St. Philip’s Sons: Frederick William Faber and His Hymnody

Student Author(s)

Jonathan Bading

Faculty Mentor(s)

Dr. Huw Lewis, Music

Document Type

Poster

Event Date

4-21-2017

Abstract

Though historians have often used poetry and prose as means of gauging the cultural and aesthetic values of a people, hymnody measures how an individual and/or society publically relate to the divine, a uniquely insightful attribute. The hymnody of Frederick William Faber (1814-1863), a disciple of John Henry Cardinal Newman who similarly left the Church of England for Roman Catholicism, speaks to the convert-priest’s enchantment with the Catholic faith, while also shedding light on some of the theological tensions ever-present in a religiously tumultuous Victorian England.

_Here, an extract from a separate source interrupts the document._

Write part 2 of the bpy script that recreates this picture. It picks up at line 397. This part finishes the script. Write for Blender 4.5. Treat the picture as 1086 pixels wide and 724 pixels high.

Faber wrote over 150 hymns in his short life, a canon spanning the time between his conversion and his death at the age of 49. Though his hymnody covers many subjects, Faber addressed a significant amount of his hymns to St. Philip Neri, the Counter-Reformation Italian priest who founded the Oratorians, the order to which both Fr. Faber and Cardinal Newman ascribed. Faber centers his 1852 collection, Jesus and Mary, around eight St. Philip hymns, particularly focusing on St. Philip and his role in English Catholicism. After analyzing selections from these eight hymns and researching both the lives of Faber, Newman, and St. Philip, I discovered that these men shared a common vision for the Catholic Church’s aesthetic role in a Protestant context; these three men proclaimed beauty as the greatest witness to the truth of the ancient faith. This type of research blurs the lines between both religious and music history as well as anthropology.